> **Problem to work on**: Extract, unchanged, every line from the top of the material below through the line with "-1), col.reshape(-1, 3))", and no more.

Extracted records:
__________________________________________________

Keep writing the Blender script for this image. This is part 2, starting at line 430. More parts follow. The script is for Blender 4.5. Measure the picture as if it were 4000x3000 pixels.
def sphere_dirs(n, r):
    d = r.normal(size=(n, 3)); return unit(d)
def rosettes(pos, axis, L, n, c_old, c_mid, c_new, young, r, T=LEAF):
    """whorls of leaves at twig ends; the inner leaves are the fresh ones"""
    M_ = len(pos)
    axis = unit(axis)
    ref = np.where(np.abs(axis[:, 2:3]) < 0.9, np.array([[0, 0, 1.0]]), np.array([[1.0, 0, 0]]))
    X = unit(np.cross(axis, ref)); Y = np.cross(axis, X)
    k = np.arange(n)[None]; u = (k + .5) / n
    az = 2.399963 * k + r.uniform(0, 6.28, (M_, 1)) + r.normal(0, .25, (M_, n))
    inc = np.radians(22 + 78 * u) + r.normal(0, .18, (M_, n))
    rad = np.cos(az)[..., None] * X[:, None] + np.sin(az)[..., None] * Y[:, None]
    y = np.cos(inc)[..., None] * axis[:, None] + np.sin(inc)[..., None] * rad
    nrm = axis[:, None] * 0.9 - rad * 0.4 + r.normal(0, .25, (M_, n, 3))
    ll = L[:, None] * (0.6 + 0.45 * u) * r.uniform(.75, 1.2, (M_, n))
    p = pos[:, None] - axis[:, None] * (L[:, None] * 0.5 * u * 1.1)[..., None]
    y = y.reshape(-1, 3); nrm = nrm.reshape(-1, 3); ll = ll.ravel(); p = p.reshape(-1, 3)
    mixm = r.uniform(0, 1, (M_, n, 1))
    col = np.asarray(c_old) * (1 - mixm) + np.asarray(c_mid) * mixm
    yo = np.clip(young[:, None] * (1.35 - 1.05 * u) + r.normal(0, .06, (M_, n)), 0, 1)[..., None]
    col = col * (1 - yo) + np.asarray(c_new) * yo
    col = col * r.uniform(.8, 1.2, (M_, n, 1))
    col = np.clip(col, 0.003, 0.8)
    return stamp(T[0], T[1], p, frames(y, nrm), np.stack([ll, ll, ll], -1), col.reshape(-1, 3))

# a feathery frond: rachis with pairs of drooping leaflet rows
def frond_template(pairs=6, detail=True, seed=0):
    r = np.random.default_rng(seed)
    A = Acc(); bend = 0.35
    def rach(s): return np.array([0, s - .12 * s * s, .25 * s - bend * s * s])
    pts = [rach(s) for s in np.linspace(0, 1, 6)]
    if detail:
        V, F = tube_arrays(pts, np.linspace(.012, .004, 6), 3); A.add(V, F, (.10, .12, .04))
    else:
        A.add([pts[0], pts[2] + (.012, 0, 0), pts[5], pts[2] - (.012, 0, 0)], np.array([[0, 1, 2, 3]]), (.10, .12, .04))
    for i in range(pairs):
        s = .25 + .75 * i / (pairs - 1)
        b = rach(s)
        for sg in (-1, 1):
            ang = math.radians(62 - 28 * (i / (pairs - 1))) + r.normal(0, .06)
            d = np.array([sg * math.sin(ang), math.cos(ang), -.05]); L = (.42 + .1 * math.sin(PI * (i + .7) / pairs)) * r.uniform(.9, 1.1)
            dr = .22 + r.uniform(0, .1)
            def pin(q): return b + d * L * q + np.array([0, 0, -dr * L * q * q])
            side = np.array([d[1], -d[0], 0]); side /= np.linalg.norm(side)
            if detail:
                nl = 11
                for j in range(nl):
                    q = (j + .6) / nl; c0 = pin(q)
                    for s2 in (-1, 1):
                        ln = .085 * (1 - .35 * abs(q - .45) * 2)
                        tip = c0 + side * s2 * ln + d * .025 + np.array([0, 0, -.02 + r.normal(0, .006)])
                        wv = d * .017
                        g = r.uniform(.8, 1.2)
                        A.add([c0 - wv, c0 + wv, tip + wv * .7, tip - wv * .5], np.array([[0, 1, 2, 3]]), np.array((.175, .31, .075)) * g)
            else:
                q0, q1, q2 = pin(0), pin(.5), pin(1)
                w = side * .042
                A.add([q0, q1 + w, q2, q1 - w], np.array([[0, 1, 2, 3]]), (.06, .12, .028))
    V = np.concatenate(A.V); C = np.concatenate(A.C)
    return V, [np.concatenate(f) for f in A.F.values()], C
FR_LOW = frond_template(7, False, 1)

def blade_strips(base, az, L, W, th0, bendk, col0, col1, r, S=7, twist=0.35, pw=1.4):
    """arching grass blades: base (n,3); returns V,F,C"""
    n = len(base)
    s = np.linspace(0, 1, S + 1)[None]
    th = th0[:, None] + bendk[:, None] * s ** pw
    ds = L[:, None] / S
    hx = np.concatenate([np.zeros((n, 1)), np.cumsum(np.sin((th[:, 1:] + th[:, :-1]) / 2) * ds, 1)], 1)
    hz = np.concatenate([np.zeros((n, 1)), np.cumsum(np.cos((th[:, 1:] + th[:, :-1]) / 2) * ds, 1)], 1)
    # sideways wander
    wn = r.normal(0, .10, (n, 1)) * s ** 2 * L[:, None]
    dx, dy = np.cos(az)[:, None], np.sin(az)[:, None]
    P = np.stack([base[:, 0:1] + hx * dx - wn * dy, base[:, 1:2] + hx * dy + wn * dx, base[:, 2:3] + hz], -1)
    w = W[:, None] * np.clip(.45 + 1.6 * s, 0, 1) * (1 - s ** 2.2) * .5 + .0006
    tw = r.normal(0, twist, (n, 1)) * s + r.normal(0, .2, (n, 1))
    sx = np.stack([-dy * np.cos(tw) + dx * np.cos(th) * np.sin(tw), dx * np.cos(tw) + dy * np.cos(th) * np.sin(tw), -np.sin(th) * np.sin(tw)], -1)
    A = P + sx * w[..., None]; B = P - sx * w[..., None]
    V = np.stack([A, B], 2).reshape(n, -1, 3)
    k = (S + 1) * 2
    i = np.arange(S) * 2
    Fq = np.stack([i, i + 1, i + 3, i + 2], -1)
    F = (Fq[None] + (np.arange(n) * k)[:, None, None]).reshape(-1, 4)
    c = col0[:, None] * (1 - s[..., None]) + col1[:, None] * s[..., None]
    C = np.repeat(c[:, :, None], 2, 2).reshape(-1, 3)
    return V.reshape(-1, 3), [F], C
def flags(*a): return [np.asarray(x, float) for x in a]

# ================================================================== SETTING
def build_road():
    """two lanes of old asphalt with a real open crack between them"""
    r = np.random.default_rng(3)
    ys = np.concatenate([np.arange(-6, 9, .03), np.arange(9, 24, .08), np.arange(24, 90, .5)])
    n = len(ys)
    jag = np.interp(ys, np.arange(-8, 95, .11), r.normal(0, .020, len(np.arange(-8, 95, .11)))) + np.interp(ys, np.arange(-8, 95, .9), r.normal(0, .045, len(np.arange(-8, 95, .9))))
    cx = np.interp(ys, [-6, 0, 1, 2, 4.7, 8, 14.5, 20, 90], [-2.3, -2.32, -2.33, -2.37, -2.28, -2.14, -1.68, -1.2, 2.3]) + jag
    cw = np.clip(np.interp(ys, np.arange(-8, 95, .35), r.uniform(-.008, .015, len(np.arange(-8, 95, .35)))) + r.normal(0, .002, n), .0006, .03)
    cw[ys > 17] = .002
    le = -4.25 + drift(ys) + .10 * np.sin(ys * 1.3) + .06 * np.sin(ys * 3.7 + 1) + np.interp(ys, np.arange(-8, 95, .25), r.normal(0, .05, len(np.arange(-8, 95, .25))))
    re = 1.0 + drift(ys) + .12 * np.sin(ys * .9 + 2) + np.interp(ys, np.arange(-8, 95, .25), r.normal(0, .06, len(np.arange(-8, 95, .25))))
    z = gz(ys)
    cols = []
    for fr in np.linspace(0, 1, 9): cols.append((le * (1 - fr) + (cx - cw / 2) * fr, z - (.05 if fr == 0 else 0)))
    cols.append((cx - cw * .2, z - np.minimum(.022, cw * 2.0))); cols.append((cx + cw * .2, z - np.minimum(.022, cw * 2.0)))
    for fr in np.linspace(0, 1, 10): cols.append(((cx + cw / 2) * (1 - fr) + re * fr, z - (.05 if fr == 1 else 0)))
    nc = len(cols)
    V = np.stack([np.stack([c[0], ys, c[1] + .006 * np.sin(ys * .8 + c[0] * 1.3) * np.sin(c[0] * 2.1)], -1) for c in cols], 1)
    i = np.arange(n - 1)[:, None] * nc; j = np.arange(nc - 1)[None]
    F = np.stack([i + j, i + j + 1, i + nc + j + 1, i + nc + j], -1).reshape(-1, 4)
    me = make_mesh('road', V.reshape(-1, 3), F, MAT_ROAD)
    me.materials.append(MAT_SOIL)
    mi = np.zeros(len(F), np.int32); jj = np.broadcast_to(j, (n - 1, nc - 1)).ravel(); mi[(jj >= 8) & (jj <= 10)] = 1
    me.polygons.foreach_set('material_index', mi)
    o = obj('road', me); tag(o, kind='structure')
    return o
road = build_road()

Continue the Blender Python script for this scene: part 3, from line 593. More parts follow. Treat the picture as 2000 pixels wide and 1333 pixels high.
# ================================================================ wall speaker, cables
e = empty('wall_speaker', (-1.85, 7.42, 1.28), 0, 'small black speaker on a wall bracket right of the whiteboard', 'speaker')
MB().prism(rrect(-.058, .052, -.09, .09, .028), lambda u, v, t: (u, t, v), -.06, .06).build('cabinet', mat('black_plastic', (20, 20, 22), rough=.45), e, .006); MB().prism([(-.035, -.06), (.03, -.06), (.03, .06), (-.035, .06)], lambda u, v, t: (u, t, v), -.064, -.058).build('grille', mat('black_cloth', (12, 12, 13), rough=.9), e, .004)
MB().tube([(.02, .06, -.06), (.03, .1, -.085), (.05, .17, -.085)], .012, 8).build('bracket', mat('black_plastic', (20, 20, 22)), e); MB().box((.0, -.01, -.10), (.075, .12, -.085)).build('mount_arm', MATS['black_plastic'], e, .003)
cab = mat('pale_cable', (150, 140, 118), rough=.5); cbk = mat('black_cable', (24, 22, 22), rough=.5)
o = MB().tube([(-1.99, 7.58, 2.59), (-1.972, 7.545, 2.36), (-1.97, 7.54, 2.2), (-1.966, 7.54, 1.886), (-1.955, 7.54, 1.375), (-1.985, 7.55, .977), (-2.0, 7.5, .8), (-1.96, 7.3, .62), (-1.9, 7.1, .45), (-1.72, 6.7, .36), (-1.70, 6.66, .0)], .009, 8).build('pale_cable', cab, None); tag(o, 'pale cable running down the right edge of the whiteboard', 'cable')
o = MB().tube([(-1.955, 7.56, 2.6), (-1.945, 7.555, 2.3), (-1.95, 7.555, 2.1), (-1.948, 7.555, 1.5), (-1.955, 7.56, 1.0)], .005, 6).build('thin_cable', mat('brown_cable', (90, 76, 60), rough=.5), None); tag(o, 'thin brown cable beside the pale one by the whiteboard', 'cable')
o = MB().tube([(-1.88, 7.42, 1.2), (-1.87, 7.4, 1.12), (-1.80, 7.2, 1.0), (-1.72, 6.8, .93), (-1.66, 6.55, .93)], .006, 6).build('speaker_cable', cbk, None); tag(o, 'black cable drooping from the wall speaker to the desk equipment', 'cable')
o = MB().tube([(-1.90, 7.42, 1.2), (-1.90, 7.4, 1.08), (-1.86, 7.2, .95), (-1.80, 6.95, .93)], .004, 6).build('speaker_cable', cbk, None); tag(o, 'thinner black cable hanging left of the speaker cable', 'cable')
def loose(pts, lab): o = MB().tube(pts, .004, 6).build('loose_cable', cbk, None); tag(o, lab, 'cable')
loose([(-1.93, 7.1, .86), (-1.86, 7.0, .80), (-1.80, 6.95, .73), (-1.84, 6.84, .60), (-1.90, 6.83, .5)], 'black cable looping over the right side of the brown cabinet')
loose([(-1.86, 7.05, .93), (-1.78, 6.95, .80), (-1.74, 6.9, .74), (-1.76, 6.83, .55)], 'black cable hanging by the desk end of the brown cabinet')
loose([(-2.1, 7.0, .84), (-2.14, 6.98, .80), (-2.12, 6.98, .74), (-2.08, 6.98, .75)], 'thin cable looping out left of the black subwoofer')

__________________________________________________

> **Complete output**:
Keep writing the Blender script for this image. This is part 2, starting at line 430. More parts follow. The script is for Blender 4.5. Measure the picture as if it were 4000x3000 pixels.
def sphere_dirs(n, r):
    d = r.normal(size=(n, 3)); return unit(d)
def rosettes(pos, axis, L, n, c_old, c_mid, c_new, young, r, T=LEAF):
    """whorls of leaves at twig ends; the inner leaves are the fresh ones"""
    M_ = len(pos)
    axis = unit(axis)
    ref = np.where(np.abs(axis[:, 2:3]) < 0.9, np.array([[0, 0, 1.0]]), np.array([[1.0, 0, 0]]))
    X = unit(np.cross(axis, ref)); Y = np.cross(axis, X)
    k = np.arange(n)[None]; u = (k + .5) / n
    az = 2.399963 * k + r.uniform(0, 6.28, (M_, 1)) + r.normal(0, .25, (M_, n))
    inc = np.radians(22 + 78 * u) + r.normal(0, .18, (M_, n))
    rad = np.cos(az)[..., None] * X[:, None] + np.sin(az)[..., None] * Y[:, None]
    y = np.cos(inc)[..., None] * axis[:, None] + np.sin(inc)[..., None] * rad
    nrm = axis[:, None] * 0.9 - rad * 0.4 + r.normal(0, .25, (M_, n, 3))
    ll = L[:, None] * (0.6 + 0.45 * u) * r.uniform(.75, 1.2, (M_, n))
    p = pos[:, None] - axis[:, None] * (L[:, None] * 0.5 * u * 1.1)[..., None]
    y = y.reshape(-1, 3); nrm = nrm.reshape(-1, 3); ll = ll.ravel(); p = p.reshape(-1, 3)
    mixm = r.uniform(0, 1, (M_, n, 1))
    col = np.asarray(c_old) * (1 - mixm) + np.asarray(c_mid) * mixm
    yo = np.clip(young[:, None] * (1.35 - 1.05 * u) + r.normal(0, .06, (M_, n)), 0, 1)[..., None]
    col = col * (1 - yo) + np.asarray(c_new) * yo
    col = col * r.uniform(.8, 1.2, (M_, n, 1))
    col = np.clip(col, 0.003, 0.8)
    return stamp(T[0], T[1], p, frames(y, nrm), np.stack([ll, ll, ll], -1), col.reshape(-1, 3))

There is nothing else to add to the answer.